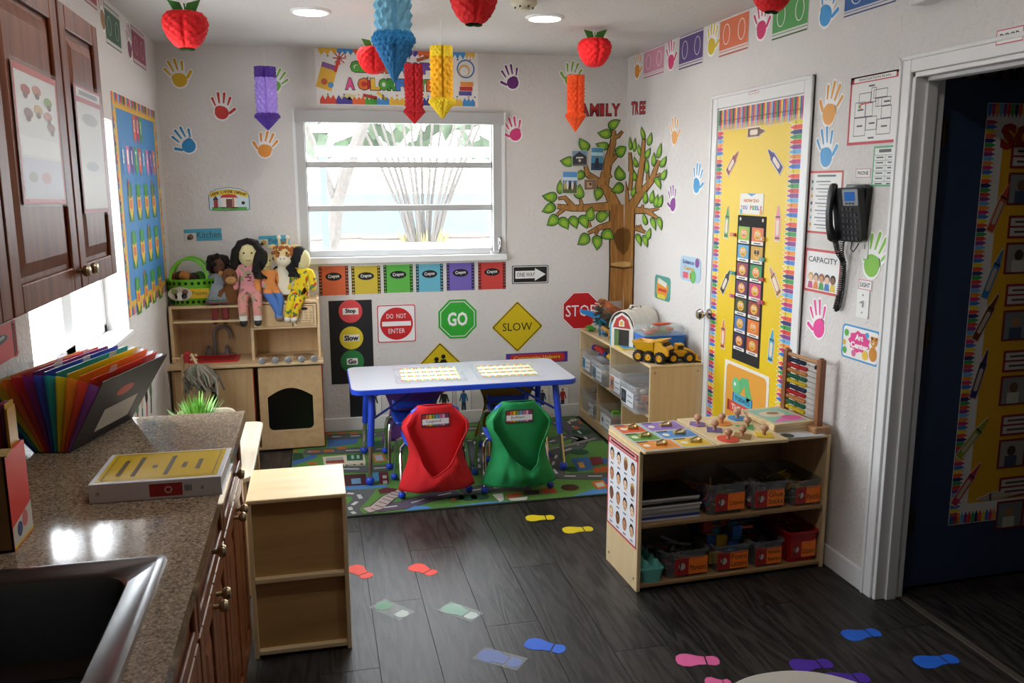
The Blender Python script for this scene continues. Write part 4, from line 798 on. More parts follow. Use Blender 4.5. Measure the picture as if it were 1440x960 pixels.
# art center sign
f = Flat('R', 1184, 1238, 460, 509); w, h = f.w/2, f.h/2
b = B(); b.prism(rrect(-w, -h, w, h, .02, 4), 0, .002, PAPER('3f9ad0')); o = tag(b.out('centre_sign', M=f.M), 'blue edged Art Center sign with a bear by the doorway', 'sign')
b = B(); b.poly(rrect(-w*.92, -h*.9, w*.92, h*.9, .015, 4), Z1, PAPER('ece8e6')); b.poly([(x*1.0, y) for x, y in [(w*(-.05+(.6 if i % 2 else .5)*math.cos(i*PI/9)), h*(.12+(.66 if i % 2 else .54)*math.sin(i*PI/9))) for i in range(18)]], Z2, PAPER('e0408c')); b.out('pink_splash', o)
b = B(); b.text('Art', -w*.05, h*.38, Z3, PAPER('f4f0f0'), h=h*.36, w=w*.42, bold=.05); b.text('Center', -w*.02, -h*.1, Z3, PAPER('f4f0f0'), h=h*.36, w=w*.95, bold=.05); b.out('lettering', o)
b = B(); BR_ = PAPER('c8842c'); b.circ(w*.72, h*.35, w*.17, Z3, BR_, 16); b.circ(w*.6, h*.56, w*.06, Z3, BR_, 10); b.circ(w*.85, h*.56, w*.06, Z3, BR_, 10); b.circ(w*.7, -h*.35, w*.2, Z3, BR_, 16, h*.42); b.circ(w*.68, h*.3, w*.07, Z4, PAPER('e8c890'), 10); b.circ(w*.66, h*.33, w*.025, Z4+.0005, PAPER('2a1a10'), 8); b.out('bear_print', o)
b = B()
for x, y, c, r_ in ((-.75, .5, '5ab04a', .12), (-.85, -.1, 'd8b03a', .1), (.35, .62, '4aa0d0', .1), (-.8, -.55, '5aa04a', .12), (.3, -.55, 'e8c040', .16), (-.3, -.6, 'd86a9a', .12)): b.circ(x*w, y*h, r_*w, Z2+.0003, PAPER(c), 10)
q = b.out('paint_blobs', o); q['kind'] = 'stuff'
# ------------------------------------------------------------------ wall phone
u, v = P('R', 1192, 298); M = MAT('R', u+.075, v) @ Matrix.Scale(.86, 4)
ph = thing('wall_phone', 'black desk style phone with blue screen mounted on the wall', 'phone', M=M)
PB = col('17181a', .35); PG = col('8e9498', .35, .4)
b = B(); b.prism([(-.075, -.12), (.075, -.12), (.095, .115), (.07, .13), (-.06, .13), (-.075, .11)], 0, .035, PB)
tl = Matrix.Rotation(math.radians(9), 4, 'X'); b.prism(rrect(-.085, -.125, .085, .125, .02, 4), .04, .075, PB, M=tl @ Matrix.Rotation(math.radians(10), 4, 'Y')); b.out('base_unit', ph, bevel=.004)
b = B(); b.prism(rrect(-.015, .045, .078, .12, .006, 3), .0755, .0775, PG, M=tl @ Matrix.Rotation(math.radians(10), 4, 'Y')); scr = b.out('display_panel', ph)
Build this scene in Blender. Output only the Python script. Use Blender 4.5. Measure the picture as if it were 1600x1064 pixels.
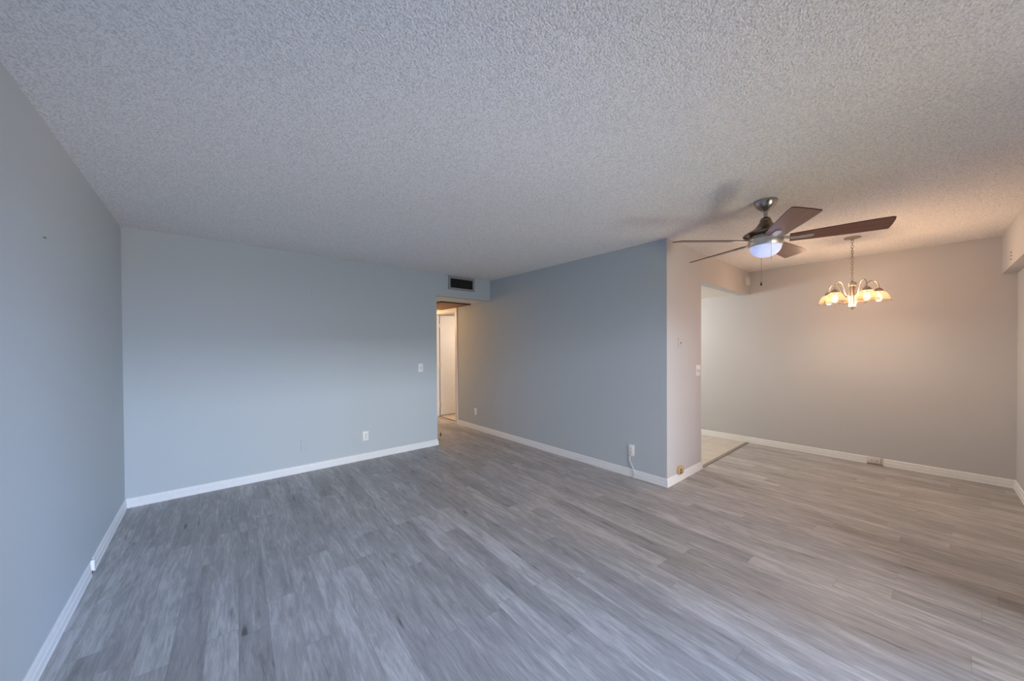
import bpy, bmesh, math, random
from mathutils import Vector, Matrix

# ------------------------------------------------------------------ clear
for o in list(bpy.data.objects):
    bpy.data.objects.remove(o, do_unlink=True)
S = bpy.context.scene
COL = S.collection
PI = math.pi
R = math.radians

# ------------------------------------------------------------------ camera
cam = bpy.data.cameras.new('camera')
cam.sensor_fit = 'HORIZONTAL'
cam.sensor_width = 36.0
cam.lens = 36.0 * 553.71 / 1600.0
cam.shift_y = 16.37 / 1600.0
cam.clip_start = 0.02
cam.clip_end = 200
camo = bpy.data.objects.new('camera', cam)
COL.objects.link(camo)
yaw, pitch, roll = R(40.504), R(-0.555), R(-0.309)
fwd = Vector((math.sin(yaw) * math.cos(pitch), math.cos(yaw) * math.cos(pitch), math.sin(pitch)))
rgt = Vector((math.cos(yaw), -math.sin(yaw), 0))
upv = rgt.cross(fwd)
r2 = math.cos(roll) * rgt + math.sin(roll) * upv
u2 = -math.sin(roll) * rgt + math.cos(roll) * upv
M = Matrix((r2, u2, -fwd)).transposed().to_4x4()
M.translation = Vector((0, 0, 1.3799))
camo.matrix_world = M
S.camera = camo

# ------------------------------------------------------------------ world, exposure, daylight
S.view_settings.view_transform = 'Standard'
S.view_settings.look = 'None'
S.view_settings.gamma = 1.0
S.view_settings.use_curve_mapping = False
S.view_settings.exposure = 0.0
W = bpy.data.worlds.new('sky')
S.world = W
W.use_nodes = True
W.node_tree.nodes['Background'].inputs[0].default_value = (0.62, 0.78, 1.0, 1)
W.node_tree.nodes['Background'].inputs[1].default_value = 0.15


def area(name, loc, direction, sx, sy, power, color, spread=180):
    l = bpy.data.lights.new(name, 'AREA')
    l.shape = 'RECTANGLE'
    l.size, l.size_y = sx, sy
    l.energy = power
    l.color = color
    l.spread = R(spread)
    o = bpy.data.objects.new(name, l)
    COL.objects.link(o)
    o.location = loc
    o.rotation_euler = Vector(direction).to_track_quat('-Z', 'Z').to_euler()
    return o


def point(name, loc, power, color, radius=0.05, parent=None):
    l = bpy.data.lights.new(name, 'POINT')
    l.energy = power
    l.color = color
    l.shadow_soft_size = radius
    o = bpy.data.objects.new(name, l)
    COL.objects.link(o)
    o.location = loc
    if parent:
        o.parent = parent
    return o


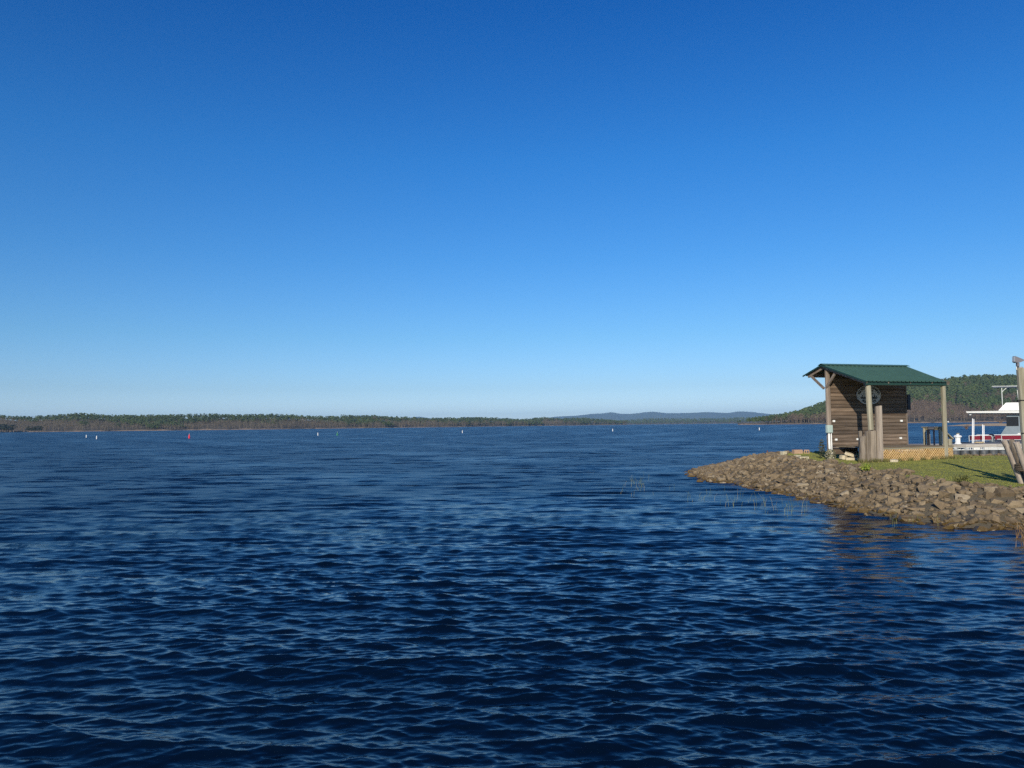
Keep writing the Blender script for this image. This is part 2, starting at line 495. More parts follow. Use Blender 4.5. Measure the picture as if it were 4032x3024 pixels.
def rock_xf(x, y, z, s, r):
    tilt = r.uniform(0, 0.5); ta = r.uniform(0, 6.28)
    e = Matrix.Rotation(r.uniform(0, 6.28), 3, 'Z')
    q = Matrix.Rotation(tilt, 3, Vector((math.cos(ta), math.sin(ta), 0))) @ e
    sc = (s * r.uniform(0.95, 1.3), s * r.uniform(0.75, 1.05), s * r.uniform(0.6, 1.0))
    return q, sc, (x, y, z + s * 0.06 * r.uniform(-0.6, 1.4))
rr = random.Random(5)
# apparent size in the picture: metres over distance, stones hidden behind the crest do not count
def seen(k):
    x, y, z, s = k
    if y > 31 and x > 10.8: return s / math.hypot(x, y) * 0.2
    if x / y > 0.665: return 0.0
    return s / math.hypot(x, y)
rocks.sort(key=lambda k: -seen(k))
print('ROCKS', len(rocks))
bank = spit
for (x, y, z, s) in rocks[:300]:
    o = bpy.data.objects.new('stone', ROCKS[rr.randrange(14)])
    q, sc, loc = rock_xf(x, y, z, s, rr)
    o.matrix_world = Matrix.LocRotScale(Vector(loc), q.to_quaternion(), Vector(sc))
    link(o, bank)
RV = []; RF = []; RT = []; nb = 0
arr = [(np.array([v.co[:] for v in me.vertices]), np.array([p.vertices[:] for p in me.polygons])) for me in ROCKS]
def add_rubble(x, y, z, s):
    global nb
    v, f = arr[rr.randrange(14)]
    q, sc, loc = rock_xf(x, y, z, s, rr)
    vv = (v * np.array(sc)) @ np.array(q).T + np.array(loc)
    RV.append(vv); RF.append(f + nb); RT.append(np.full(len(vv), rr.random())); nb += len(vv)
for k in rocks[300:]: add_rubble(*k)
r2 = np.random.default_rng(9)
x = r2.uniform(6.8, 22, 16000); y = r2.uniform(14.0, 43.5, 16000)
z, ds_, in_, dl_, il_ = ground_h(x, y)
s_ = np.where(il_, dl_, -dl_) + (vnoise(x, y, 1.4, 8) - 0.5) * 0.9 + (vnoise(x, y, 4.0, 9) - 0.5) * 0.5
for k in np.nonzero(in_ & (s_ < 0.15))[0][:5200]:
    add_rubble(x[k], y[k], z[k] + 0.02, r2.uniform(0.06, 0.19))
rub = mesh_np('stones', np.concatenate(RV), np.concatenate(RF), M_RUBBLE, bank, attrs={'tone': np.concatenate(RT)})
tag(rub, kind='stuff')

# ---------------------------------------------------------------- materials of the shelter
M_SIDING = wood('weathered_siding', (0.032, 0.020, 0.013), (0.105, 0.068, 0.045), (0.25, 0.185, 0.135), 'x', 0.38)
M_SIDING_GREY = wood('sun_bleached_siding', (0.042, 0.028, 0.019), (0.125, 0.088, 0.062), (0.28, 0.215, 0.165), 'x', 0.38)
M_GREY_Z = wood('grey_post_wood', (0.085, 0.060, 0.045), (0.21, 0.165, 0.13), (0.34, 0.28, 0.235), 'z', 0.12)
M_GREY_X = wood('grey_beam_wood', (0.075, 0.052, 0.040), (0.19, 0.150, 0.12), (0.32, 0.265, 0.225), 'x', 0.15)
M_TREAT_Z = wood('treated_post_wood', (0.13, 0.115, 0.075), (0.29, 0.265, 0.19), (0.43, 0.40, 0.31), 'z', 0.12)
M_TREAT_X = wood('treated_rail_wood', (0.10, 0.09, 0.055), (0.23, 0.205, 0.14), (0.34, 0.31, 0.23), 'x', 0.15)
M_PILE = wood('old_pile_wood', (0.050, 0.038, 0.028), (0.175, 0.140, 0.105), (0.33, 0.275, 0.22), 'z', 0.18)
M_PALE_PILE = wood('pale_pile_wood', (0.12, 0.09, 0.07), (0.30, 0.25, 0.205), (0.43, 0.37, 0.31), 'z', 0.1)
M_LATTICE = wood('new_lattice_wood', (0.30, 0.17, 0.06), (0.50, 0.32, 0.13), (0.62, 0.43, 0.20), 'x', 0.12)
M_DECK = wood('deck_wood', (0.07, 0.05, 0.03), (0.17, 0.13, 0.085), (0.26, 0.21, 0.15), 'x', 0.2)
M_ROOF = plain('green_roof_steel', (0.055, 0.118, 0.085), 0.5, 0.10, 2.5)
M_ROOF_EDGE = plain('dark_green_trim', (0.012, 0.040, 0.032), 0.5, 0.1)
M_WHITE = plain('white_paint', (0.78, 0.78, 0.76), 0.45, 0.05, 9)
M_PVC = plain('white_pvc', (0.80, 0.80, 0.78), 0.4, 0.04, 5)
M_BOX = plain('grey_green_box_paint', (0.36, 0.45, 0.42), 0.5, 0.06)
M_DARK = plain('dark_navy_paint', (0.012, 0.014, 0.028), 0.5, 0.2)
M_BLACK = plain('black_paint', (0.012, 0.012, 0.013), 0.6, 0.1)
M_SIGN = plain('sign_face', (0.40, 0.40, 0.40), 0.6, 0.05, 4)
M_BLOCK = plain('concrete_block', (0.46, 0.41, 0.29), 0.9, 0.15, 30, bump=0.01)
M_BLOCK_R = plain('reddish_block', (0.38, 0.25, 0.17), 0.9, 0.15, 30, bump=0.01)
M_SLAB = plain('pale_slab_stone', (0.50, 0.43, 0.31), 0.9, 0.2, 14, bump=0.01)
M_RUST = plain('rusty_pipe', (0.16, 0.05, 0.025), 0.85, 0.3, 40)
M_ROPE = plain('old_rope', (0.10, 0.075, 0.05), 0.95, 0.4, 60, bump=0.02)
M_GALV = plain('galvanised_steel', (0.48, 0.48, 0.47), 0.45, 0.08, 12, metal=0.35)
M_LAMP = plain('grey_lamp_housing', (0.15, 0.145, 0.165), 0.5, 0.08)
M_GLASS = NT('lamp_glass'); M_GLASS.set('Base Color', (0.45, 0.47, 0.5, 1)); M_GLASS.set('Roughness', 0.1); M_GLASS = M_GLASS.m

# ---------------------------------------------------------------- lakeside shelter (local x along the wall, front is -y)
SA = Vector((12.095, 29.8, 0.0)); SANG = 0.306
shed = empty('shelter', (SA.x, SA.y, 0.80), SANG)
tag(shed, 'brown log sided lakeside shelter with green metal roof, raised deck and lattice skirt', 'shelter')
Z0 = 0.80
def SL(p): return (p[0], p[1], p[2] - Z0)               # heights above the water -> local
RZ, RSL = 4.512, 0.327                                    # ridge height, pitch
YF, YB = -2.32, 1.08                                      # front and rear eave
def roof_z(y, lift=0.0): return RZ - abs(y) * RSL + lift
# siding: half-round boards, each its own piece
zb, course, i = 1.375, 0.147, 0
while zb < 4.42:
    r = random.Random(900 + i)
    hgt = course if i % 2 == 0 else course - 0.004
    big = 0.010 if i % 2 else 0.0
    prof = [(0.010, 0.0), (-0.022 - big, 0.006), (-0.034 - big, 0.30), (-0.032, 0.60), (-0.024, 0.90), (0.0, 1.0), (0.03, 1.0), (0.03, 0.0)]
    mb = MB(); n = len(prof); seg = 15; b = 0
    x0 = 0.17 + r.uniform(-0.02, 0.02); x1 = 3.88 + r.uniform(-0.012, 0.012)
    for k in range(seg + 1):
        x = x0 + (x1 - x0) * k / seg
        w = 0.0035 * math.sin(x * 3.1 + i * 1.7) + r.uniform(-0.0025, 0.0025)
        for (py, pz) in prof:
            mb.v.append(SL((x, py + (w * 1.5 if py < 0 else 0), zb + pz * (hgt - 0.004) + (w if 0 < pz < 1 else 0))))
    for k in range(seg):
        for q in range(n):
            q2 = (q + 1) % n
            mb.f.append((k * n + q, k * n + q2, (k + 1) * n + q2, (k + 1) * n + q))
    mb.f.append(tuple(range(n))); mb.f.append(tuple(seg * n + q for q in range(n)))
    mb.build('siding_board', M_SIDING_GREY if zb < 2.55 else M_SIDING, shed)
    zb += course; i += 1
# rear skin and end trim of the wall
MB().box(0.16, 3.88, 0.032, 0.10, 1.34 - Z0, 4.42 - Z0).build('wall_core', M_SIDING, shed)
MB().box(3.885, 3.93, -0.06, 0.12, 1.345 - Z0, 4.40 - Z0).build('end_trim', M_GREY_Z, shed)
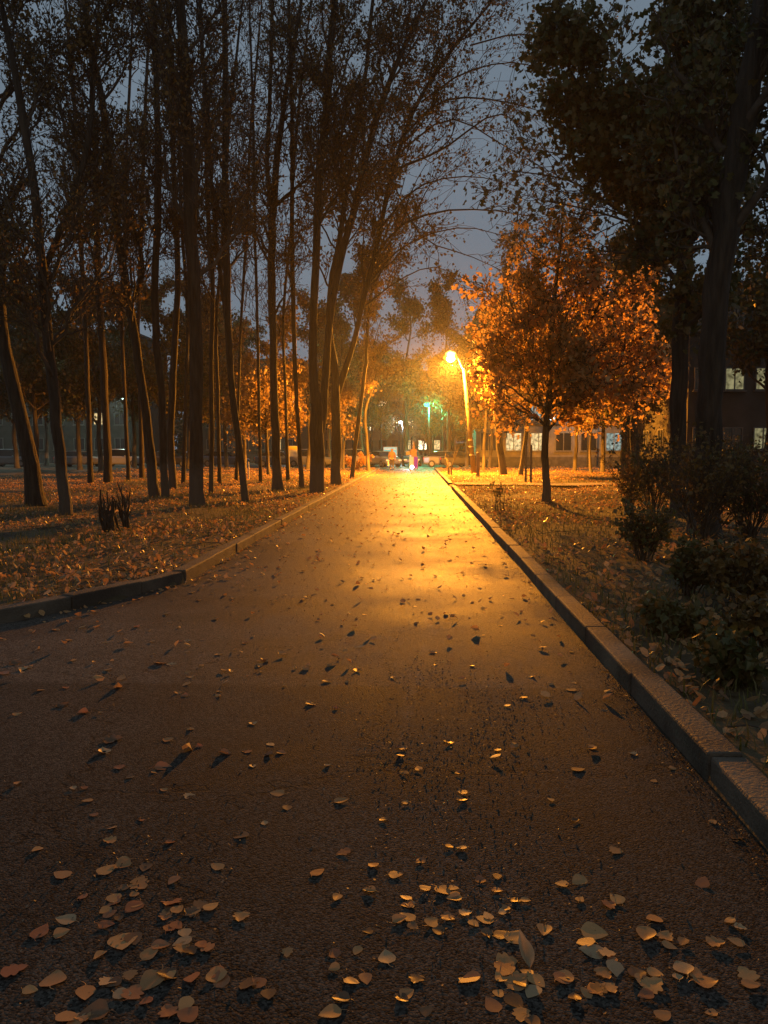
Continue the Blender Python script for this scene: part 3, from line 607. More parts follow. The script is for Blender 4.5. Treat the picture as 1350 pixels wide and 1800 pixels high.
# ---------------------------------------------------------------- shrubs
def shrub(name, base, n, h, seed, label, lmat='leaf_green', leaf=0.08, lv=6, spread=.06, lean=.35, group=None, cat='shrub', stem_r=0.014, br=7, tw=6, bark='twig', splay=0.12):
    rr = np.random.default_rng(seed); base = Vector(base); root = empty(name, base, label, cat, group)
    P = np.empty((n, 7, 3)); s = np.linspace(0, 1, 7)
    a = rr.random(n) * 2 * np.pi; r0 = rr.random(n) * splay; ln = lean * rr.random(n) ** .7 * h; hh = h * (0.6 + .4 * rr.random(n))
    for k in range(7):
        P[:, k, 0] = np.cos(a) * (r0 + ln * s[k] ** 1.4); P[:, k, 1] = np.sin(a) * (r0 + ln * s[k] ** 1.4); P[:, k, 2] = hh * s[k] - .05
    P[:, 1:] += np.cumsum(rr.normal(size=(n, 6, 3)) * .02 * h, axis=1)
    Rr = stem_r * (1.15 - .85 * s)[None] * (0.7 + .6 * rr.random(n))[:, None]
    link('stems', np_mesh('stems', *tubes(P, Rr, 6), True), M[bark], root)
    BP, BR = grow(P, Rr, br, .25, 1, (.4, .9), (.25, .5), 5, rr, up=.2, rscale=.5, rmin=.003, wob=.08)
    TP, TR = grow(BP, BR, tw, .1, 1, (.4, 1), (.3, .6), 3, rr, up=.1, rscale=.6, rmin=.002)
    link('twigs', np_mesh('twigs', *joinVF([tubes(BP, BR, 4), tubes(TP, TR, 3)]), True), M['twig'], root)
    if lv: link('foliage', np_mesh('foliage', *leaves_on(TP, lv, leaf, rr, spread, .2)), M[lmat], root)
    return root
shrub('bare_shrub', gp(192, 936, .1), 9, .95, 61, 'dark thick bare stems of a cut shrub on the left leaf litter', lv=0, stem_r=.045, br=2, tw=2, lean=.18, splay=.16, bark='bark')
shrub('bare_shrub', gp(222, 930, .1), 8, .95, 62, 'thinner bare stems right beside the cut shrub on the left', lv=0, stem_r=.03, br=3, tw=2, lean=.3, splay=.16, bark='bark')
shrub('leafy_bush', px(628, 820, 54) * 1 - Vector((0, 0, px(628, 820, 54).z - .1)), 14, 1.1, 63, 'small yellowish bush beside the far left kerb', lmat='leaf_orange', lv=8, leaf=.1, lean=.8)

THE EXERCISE
Your first line is the one with "Build this scene", and your last is the one with "from mathutils import Vector, Matrix". Copy those and every line between them exactly, without any pictures.

SOLVED EXERCISE
Build this scene in Blender. Output only the Python script. Use Blender 4.5. Measure the picture as if it were 1600x1064 pixels.
import bpy, bmesh, math, random
from mathutils import Vector, Matrix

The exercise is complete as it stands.